A sign hangs on a fence at the Baldwin Woods north of Baldwin City Thursday, June 30, 2016.

Another survey explored how species of trees respond to available light in the dense woods, Busby said. It was found trees that do not need a large shade gap to thrive, such as hackberries, are doing better than oaks and other trees that do.

“The same thing can be seen in the Ozarks,” he said. “Hackberries are now the most abundant tree in Kansas.”

Those unable to identify tree species might not find the Baldwin Woods that unique, as timbers have reappeared in eastern Kansas with settlement and the absence of wildfires, even as northern slope and riparian woods were lost to agriculture, Busby said. Those new timbers are of a different character than the old-growth, virgin forest of the Baldwin Woods. Hedge and honey locust thrive in the newer timbers rather than the oaks and hackberries of the Baldwin Woods, he said.

In the dark canopy of the woods, old growth has real meaning. There are towering sycamores and cottonwoods in areas with deep soil and available moisture, Busby said. Other trees are survivors from the days when only Native Americans gazed upon the woods.

“There are reportedly a couple of burr oaks in here that are more than 250 years old,” Busby said. “Those kinds of trees might live 300 years.”

As a zoologist, Busby is involved in a survey of the wood’s rare animal species. The woods, too, are the westernmost range of a number of species, including the red-bellied snake, flying squirrel and grey squirrel, he said.

The research preserve has grown in the greater Baldwin Woods, which also includes the southern portion of Douglas County State Fishing Lake to the east.

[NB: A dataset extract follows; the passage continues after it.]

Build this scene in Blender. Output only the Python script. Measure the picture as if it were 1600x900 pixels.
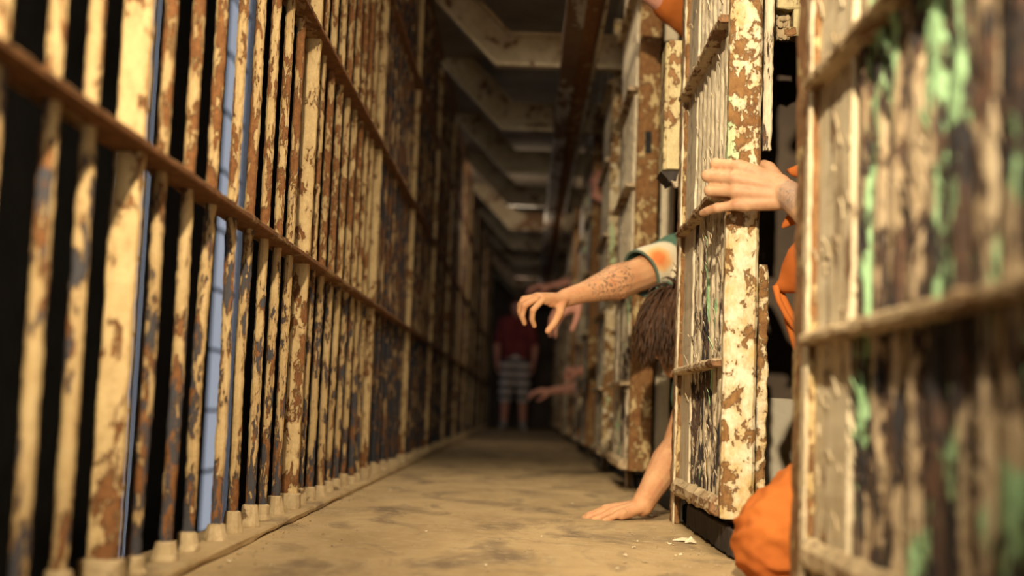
import bpy, bmesh, math, random
from mathutils import Vector, Matrix, noise
R = math.radians
random.seed(11)
for o in list(bpy.data.objects): bpy.data.objects.remove(o, do_unlink=True)
SC = bpy.context.scene
COL = SC.collection

# ------------------------------------------------------------------ camera
CAMH = 0.245                                  # camera height above the walkway floor
F = 2000.0                                    # focal length in pixels of a 1600 wide frame
Yc = Vector((22, -190, -F)).normalized()      # corridor direction in camera axes
up0 = Vector((math.sin(R(2.1)), math.cos(R(2.1)), 0))
Zc = (up0 - Yc * up0.dot(Yc)).normalized()
Xc = Yc.cross(Zc)
CM = Matrix((Xc, Yc, Zc))                     # camera axes -> world axes
cam_d = bpy.data.cameras.new('camera')
cam = bpy.data.objects.new('camera', cam_d); COL.objects.link(cam)
cam.matrix_world = Matrix.Translation((0, 0, CAMH)) @ CM.to_4x4()
cam_d.sensor_width = 36; cam_d.lens = F * 36 / 1600
cam_d.clip_start = 0.02; cam_d.clip_end = 100
cam_d.dof.use_dof = True; cam_d.dof.focus_distance = 2.55; cam_d.dof.aperture_fstop = 2.3
cam_d.dof.aperture_blades = 0
SC.camera = cam
def P(px, py, d):
    """point seen at pixel (px,py) that lies d metres down the corridor"""
    v = CM @ Vector(((px - 800) / F, -(py - 450) / F, -1))
    v *= d / v.y
    return Vector((v.x, v.y, v.z + CAMH))

# ------------------------------------------------------------------ light
SC.view_settings.view_transform = 'Standard'; SC.view_settings.look = 'None'
SC.view_settings.gamma = 1; SC.view_settings.use_curve_mapping = False
SC.view_settings.exposure = 0.0
W = bpy.data.worlds.new('daylight'); SC.world = W; W.use_nodes = True
W.node_tree.nodes['Background'].inputs[0].default_value = (0.66, 0.71, 0.83, 1)
W.node_tree.nodes['Background'].inputs[1].default_value = 0.72
def lamp(name, kind, loc, target, energy, color, **kw):
    l = bpy.data.lights.new(name, kind); l.energy = energy; l.color = color
    for k, v in kw.items(): setattr(l, k, v)
    o = bpy.data.objects.new(name, l); COL.objects.link(o); o.location = loc
    o.rotation_euler = (Vector(target) - Vector(loc)).to_track_quat('-Z', 'Y').to_euler()
    return o
LP = Vector((-0.06, -0.70, 1.44))
def aim(az, el): return LP + Vector((math.sin(R(az)), math.cos(R(az)), math.sin(R(el))))
l = lamp('work_lamp', 'SPOT', LP, aim(-16, -9), 640, (1.0, 0.80, 0.50), spot_size=R(62), spot_blend=.85, shadow_soft_size=0.035)
l.scale = (.40, 1, 1)
LP = Vector((-0.20, -0.70, 1.60))
l = lamp('work_lamp', 'SPOT', LP, aim(12, -14), 800, (1.0, 0.81, 0.53), spot_size=R(60), spot_blend=.9, shadow_soft_size=0.035)
l.scale = (.52, 1, 1)
lamp('rear_fill', 'AREA', (0.0, -2.6, 0.9), (0, 3, 0.9), 72, (1.0, 0.84, 0.62),  # added warm fill behind the camera; the end wall has no opening
     shape='RECTANGLE', size=0.8, size_y=1.5)
lamp('overhead_fill', 'AREA', (0.05, 3.2, 1.93), (0.05, 3.2, 0), 19, (1.0, 0.82, 0.58),  # added soft fill hung below the closed ceiling, brightens the floor
     shape='RECTANGLE', size=0.5, size_y=3.4, spread=R(95))
lamp('far_fill', 'POINT', (-0.1, 9.0, 1.55), (0, 9, 0), 9.0, (1.0, 0.78, 0.55), shadow_soft_size=0.12)  # added fill without a fixture, lifts the far end
lamp('far_fill', 'POINT', (-0.1, 13.5, 1.55), (0, 9, 0), 2.2, (1.0, 0.72, 0.55), shadow_soft_size=0.12)  # second added fill, deeper down the walkway

# ------------------------------------------------------------------ helpers
def prep(name, label=None, cat=None, group=None, kind=None, loc=(0, 0, 0)):
    o = bpy.data.objects.new(name, None); COL.objects.link(o); o.location = loc
    o.empty_display_size = 0.1
    return tag(o, label, cat, group, kind)
def tag(o, label=None, cat=None, group=None, kind=None):
    if label: o['label'] = label
    if cat: o['category'] = cat
    if group: o['group'] = group
    if kind: o['kind'] = kind
    return o
def build(name, bm, mat, parent=None, smooth=False, off=None):
    """link a bmesh as one object; parent has only a translation"""
    me = bpy.data.meshes.new(name)
    bmesh.ops.recalc_face_normals(bm, faces=bm.faces[:])
    if off is not None: bmesh.ops.translate(bm, vec=-Vector(off), verts=bm.verts[:])
    elif parent is not None:
        t = Vector((0, 0, 0)); p = parent
        while p is not None: t += p.location; p = p.parent
        bmesh.ops.translate(bm, vec=-t, verts=bm.verts[:])
    bm.to_mesh(me); bm.free()
    if smooth: me.shade_smooth()
    o = bpy.data.objects.new(name, me); COL.objects.link(o)
    if off is not None: o.location = off
    me.materials.append(mat)
    if parent is not None: o.parent = parent
    return o
def copy_tree(o, parent=None):
    c = o.copy(); COL.objects.link(c); c.parent = parent
    for ch in o.children: copy_tree(ch, c)
    return c
def jit(v, amp, sc, seed=0):
    q = Vector((v.x * sc, v.y * sc, v.z * sc * 0.55)) + Vector((seed * 3.1, seed * 1.7, seed * 5.3))
    n = noise.noise_vector(q) + 0.5 * noise.noise_vector(q * 2.7)
    return Vector((n.x * amp, n.y * amp, 0))
def rbox(bm, x0, x1, y0, y1, z0, z1, b=0.002, seg=1, axis=2, amp=0.0, sc=30, seed=0):
    """box swept along an axis with chamfered corners and a worn outline"""
    lo = [x0, y0, z0]; hi = [x1, y1, z1]
    a, c = [i for i in range(3) if i != axis]
    b = min(b, (hi[a] - lo[a]) * .45, (hi[c] - lo[c]) * .45)
    ring = [(lo[a] + b, lo[c]), (hi[a] - b, lo[c]), (hi[a], lo[c] + b), (hi[a], hi[c] - b),
            (hi[a] - b, hi[c]), (lo[a] + b, hi[c]), (lo[a], hi[c] - b), (lo[a], lo[c] + b)]
    ca, cc = (lo[a] + hi[a]) / 2, (lo[c] + hi[c]) / 2
    rows = []
    ts = [0.0] + [i / seg for i in range(seg + 1)] + [1.0]
    for j, t in enumerate(ts):
        k = 1.0
        if j == 0 or j == len(ts) - 1: k = 0.92
        s = lo[axis] + (hi[axis] - lo[axis]) * t
        if j == 1: s += min(b, .002)
        if j == len(ts) - 2: s -= min(b, .002)
        row = []
        for (u, w) in ring:
            p = [0, 0, 0]; p[axis] = s; p[a] = ca + (u - ca) * k; p[c] = cc + (w - cc) * k
            v = Vector(p)
            if amp: 
                d = noise.noise(Vector((p[0] * sc, p[1] * sc, p[2] * sc)) + Vector((seed * 7.7, seed, 0)))
                d2 = noise.noise(Vector((p[0] * sc * 3, p[1] * sc * 3, p[2] * sc * 3)) + Vector((seed, 9, seed)))
                q = (d + .6 * d2) * amp
                v[a] += q * (1 if u > ca else -1); v[c] += q * (1 if w > cc else -1)
            row.append(bm.verts.new(v))
        rows.append(row)
    for r0, r1 in zip(rows, rows[1:]):
        for i in range(8):
            bm.faces.new((r0[i], r0[(i + 1) % 8], r1[(i + 1) % 8], r1[i]))
    bm.faces.new(rows[0][::-1]); bm.faces.new(rows[-1])
def sweep(bm, pts, radii, n=10, ell=1.0, amp=0, sc=60, seed=0, closed=True):
    rows = []
    for i, p in enumerate(pts):
        p = Vector(p)
        d = (Vector(pts[min(i + 1, len(pts) - 1)]) - Vector(pts[max(i - 1, 0)])).normalized()
        s = d.cross(Vector((0.13, 1, 0.07))).normalized() if abs(d.y) < .9 else d.cross(Vector((0, 0, 1))).normalized()
        t = d.cross(s)
        row = []
        for k in range(n):
            a = 2 * math.pi * k / n
            o = s * math.cos(a) + t * math.sin(a) * ell
            r = radii[i]
            if amp:
                q = (p + o * r) * sc + Vector((seed * 3.3, seed * 1.3, seed))
                r += amp * (noise.noise(q) + .6 * noise.noise(q * 2.6))
            row.append(bm.verts.new(p + o * r))
        rows.append(row)
    for r0, r1 in zip(rows, rows[1:]):
        for i in range(n): bm.faces.new((r0[i], r0[(i + 1) % n], r1[(i + 1) % n], r1[i]))
    if closed: bm.faces.new(rows[0][::-1]); bm.faces.new(rows[-1])
    return rows
def prism(bm, poly, y0, y1):
    """polygon in x,z swept along y"""
    a = [bm.verts.new((x, y0, z)) for x, z in poly]; b = [bm.verts.new((x, y1, z)) for x, z in poly]
    n = len(poly)
    for i in range(n): bm.faces.new((a[i], a[(i + 1) % n], b[(i + 1) % n], b[i]))
    bm.faces.new(a[::-1]); bm.faces.new(b)
BM = bmesh.new
def ellips(b, c, r, rot=None):
    m = Matrix.Translation(Vector(c)) @ (rot.to_4x4() if rot else Matrix.Identity(4)) @ Matrix.Diagonal((*r, 1))
    bmesh.ops.create_icosphere(b, subdivisions=3, radius=1, matrix=m)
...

In the late 1960s, KU acquired an 80-acre tract from the Rice family, Busby said. It expanded to the west with later acquisitions of 80 acres from the Breidenthal family and 40 acres from the Wall family.

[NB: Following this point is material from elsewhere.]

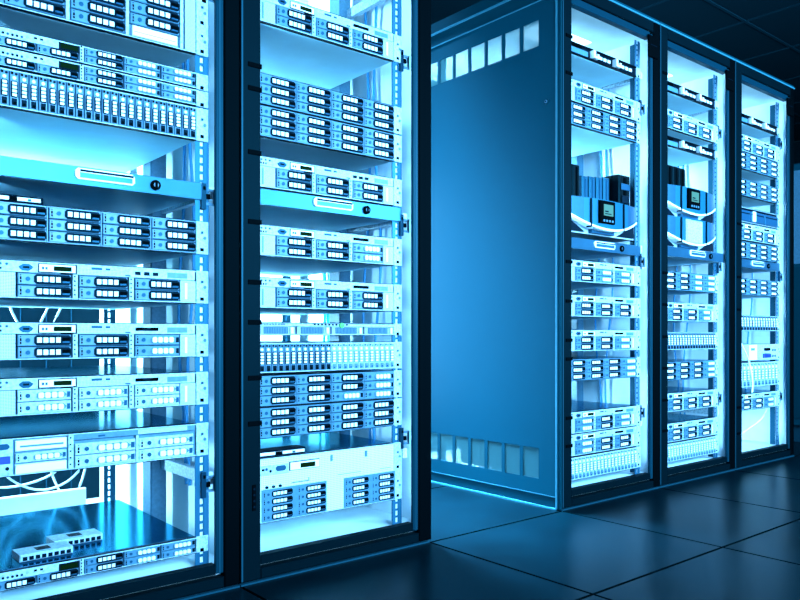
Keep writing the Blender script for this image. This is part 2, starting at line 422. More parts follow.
def carrier(parent, x, z, w=.1045, h=.0232, style='dark', detailed=True):
    """hot-plug drive carrier; returns nothing, parts linked to parent"""
    key = (round(w, 4), round(h, 4), style, detailed)
    if key not in CAR:
        a = MB(); a.box(0, w, -.004, .012, 0, h, 'midblue' if style != 'pale' else 'pale', .0016)
        k = w / .1045
        a.box(.004 * k, .007 * k, -.0048, -.004, h * .18, h * .36, 'black').box(.004 * k, .007 * k, -.0048, -.004, h * .44, h * .68, 'black').box(.0042 * k, .0065 * k, -.0048, -.004, h * .78, h * .86, 'deep')
        a.disc(.019 * k, h * .5, h * .20, -.0055, -.004, 'blue', 8)
        g_ = a if not detailed else MB(); l_ = a if not detailed else MB()
        if style == 'dark':
            g_.cham(.031 * k, .1045 * k, h * .07, h * .95, h * .2, -.0055, -.0035, 'deep')
            for q in range(4):
                cx = (.0365 + q * .0123) * k
                g_.box(cx, cx + .0092 * k, -.0070, -.005, h * .28, h * .74, 'white', .0004)
            l_.box(.0865 * k, .1015 * k, -.0075, -.0055, h * .46, h * .74, 'black').box(.0865 * k, .1005 * k, -.007, -.0055, h * .26, h * .40, 'blue')
        else:
            g_.prism([(.036 * k, h * .35), (.042 * k, h * .2), (.088 * k, h * .2), (.096 * k, h * .5), (.088 * k, h * .8), (.042 * k, h * .8), (.036 * k, h * .65)], -.0055, -.0035, 'midblue')
            for q in range(4):
                cx = (.0385 + q * .0130) * k
                g_.cham(cx, cx + .0108 * k, h * .24, h * .76, h * .10, -.009, -.005, 'white')
            l_.box(.096 * k, .102 * k, -.0065, -.004, h * .25, h * .75, 'blue' if style == 'pale' else 'deep')
        CAR[key] = (a.mesh('drive_carrier'), g_.mesh('carrier_grille') if detailed else None, l_.mesh('release_latch') if detailed else None)
    A, G, L = CAR[key]
    o = put('drive_carrier', A, parent, (x, 0, z))
    if detailed: put('carrier_grille', G, o); put('release_latch', L, o)
    return o
CAR = {}

def vcarrier(parent, x, z, w, h, style, detailed):
    key = ('v', round(w, 4), round(h, 4), style, detailed)
    if key not in CAR:
        pale = style == 'pale'
        a = MB(); a.box(0, w * .93, -.004, .012, 0, h, 'pale' if pale else 'midblue', .0014)
        a.box(w * .12, w * .36, -.0052, -.004, h * .90, h * .97, 'blue' if pale else 'black').disc(w * .66, h * .92, w * .16, -.0052, -.004, 'midblue' if pale else 'deep', 8).disc(w * .45, h * .80, w * .20, -.006, -.004, 'white', 8)
        g_ = a if not detailed else MB(); l_ = a if not detailed else MB()
        g_.cham(w * .10, w * .84, h * .25, h * .72, w * .12, -.0055, -.0035, 'midblue' if pale else 'deep')
        for q in range(4): g_.box(w * .24, w * .70, -.007, -.005, h * (.285 + q * .108), h * (.285 + q * .108 + .072), 'white')
        l_.box(w * .20, w * .72, -.0068, -.004, h * .03, h * .22, 'midblue' if pale else 'deep').box(w * .32, w * .60, -.0078, -.0068, h * .05, h * .12, 'blue' if pale else 'black')
        CAR[key] = (a.mesh('drive_carrier'), g_.mesh('carrier_grille') if detailed else None, l_.mesh('release_latch') if detailed else None)
    A, G, L = CAR[key]
    o = put('drive_carrier', A, parent, (x, 0, z))
    if detailed: put('carrier_grille', G, o); put('release_latch', L, o)

def chassis(root, H, depth=.55, frontmat='blue', ears='pale', lipm='pale'):
    b = MB(); b.box(0, BW, .006, depth, .0012, H - .0012, frontmat)
    b.box(0.001, BW - .001, .012, depth, H - .0012, H - .0004, 'lid').box(0.001, BW - .001, .012, depth, .0004, .0012, 'under')
    b.box(BW, BW + .0008, .012, depth, .002, H - .002, 'under')
    b.box(0, BW, -.003, .006, H - .0042, H - .0020, lipm).box(0, BW, -.003, .006, .0020, .0040, lipm)
    b.box(0, BW, -.0032, .006, H - .0018, H - .0002, 'deep').box(0, BW, -.0032, .006, .0002, .0018, 'deep')
    b.build('chassis', root)
    for sx in (0, 1):
        e = MB(); a0 = -EAR if sx == 0 else BW + .001; a1 = -.001 if sx == 0 else BW + EAR
        e.box(a0, a1, -.001, .003, .001, H - .001, ears, .001)
        n = max(1, round(H / U2))
        for q in range(n):
            zc = (q + .5) * H / n
            e.box(a0 + .010, a0 + .019, -.0022, -.001, zc - H / n * .36 - .0035, zc - H / n * .36 + .0045, 'black')
            if H > U1 * 1.2:
                e.box(a0 + .012, a0 + .018, -.0022, -.001, zc + .010, zc + .016, 'blue').disc(a0 + .022, zc, .004, -.0028, -.001, 'midblue', 8)
        e.build('mounting_ear', root)

def divider(root, x, z0, z1, w=.0035, m='pale', screws=True):
    b = MB().box(x - w / 2, x + w / 2, -.0045, .006, z0, z1, m, .0006)
    if screws and w > .006:
        for q in range(5): b.box(x - w * .28, x + w * .05, -.0055, -.0045, z0 + (z1 - z0) * (.12 + q * .19), z0 + (z1 - z0) * (.12 + q * .19) + .0035, 'deep')
    b.build('divider', root)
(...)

This past year, the woods more than doubled in size from 202 acres to 456 acres with the addition of property bordering on the west. The lands were acquired from Ray Wilber, Cathy Dwigans and John and Gloria Hood after the woodlands were designated the state’s first Legacy Forest Program.

Larry Biles, state forester with the Kansas Forest Service in Manhattan, said to earn that designation Baldwin Woods was considered with other woodlands in the state the forest service submitted for an outside advisory group’s recommendation.

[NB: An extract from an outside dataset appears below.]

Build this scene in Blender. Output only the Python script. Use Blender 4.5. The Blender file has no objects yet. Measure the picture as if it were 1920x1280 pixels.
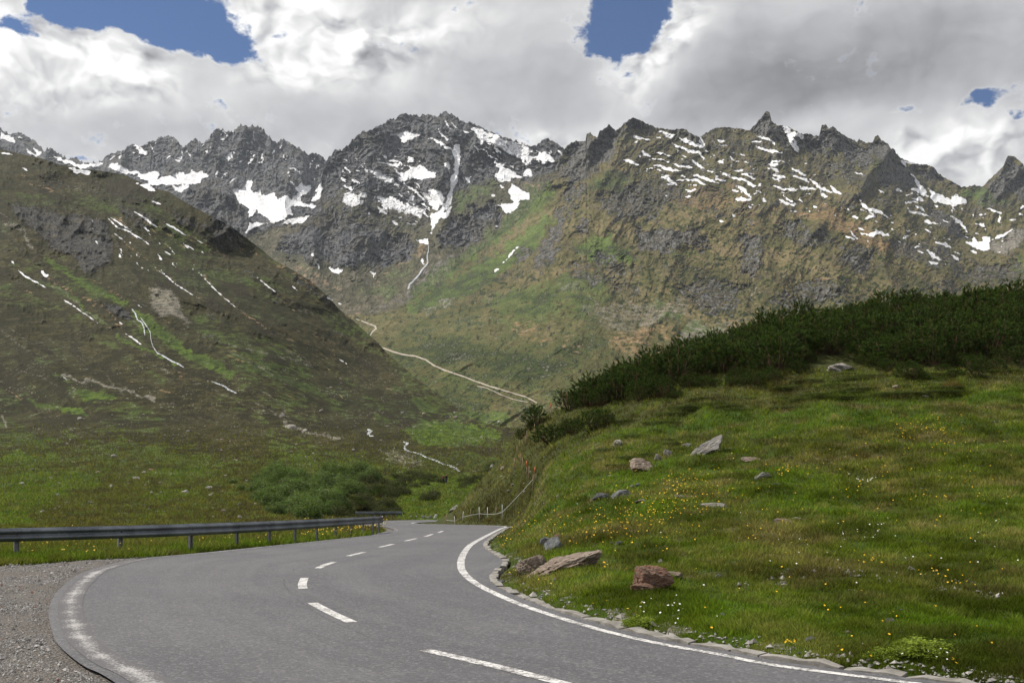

“The group suggested Baldwin Woods as the highest priority area in the state,” he said. “That site has as much special diversity as anywhere in the state of Kansas. It’s not only the western edge of the deciduous forest, it’s on the northern edge of species like the black jack oak.”

The Legacy Forest designation qualified the site for a like-named USDA grant of $500,000 that the Kansas Forest Service administrated, Biles said. That plus grants from the Douglas County Heritage Conservation Council and a gas pipeline mitigation fund made possible the purchase of the additional 254 acres, he said.

Biles and Busby said another factor in the successful expansion was the dedication of the landowners who sold their properties at well below market value to preserve the rare resource.

“It is noteworthy that the USDA said the landowners exhibited the spirit of legacy as well as anybody they have ever worked with,” Biles said.

Although Baldwin Woods is to remain a research site, there is an interest in allowing some public access, Biles and Busby said. Visitors currently have to get permission to enter the field station.

“Larry Biles has a vision of hiking trails,” he said. “We’re trying to find a place that won’t conflict with continuing research.”